Google killed Deja's front end to its newly acquired Usenet archive because maintaining it was judged too costly, co-founder and CEO Larry Page told The Register yesterday.

Although the historical archive has been saved from the moribund Deja operation, one of the co-founders of the Internet discussion system added his voice to the criticism yesterday, telling that he thought the new style of user interface was inappropriate.

"From my standpoint and with a responsibility to my shareholders - the costs of keeping [the Deja UI] Deja running were too high," said the Google boss. "It was possible - everything is possible, but economically it wasn't a rational thing to do. There's a reason Google still exists."

"I feel for all the users - I would be upset too," said Page, a note he sounded several times in our talk.

But since Deja had bumped along with a skeleton staff for several months, and functioned fine, we wondered if this would really have hurt Google financially. Surely software doesn't rust?

"The operational costs would be very very high," said Page. "It's true that software doesn't rust - but 100 machines and big data center is a lot to ask our staff to support."

Page said Deja was on the verge of liquidating its assets, and said his team had done a good job working round the clock for the past two weeks to bring the beta Google interface online under the circumstances.

"It's hitting some really hardcore people harder than most. Most are happy," he said, as traffic had remained constant from Deja levels, or even increased slightly.

But one of the founders of Usenet, Steven Bellovin, told The Register that he hopes Google will rethink it's prototype Usenet user interface.

"I'm hoping Google understands that they have to do this differently," said Bellovin, who with Tom Truscott and Jim Ellis is credited with creating Usenet, and is an AT&T Fellow at Phonezilla's Florham Park labs in New Jersey. "What Google didn't understand is that people want to make a narrow search." Sorting by thread, for example, was essential. Google's strength in searching the web wasn't appropriate for the discussion medium he told us. Google presents a single hierarchy, all-or-nothing view of discussion threads in its current beta. Bellovin said some the outrage was simply a reluctance to change, but more than that, the wrong paradigm was being used.

Page said he welcomes input on the new interface, which would evolve as the five year Deja archive was added within the next 90 days. Examples could include notification tools, but a return to the tree interface which represents discussion threads in a hierarchical format looks unlikely.

"Speed was the primary thing - the [Deja] pages were 100k frames. We would never do anything like that," he told us.
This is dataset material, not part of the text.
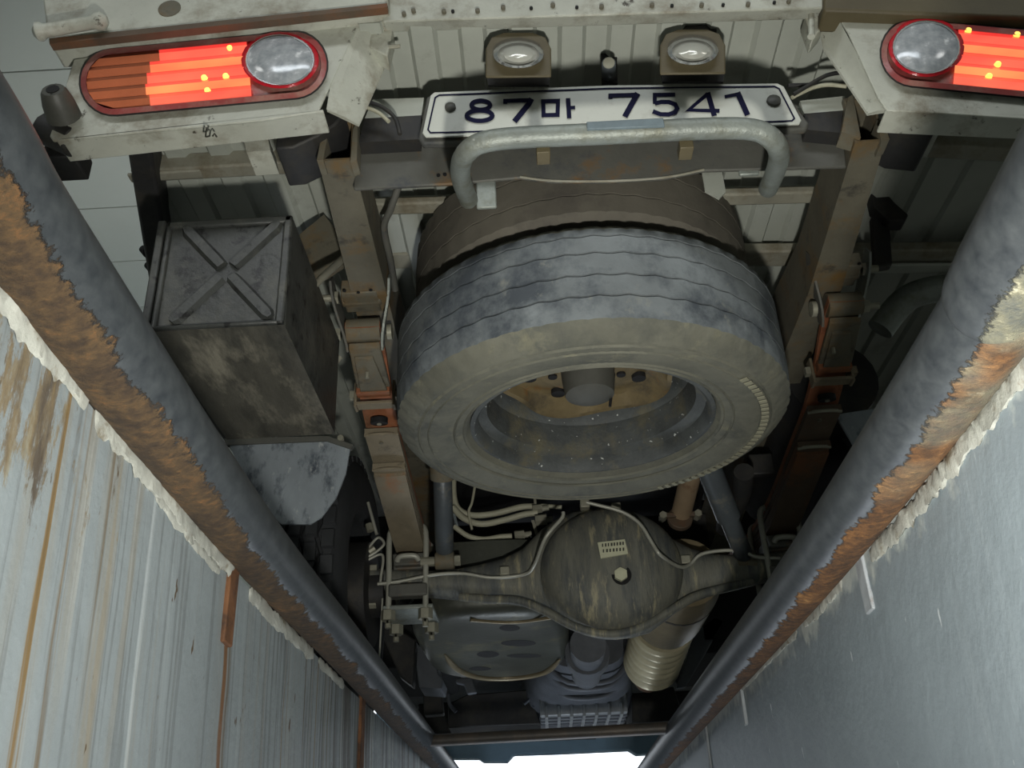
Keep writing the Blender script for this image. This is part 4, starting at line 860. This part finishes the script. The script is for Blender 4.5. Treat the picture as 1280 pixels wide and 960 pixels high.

Reader feedback from our story yesterday was running at about five parts horror, one part wait-and-see. Steve Godwin wrote "I can not believe what Google has done to Deja, and your article sums up my feeling pretty well. I hope The Register isn't on Google's acquisition list," Almost certainly not Steve, but now you mention it, that could er, ... fix our search engine.

More of your letters later. ®

Bootnote

Bellovin said he thought Usenet would be used by "fifty to one hundred computers max," when he helped put the system together. Among many interesting security links, his homepage also hosts a sublime example of bureaucracy, which visitors to the US may enjoy.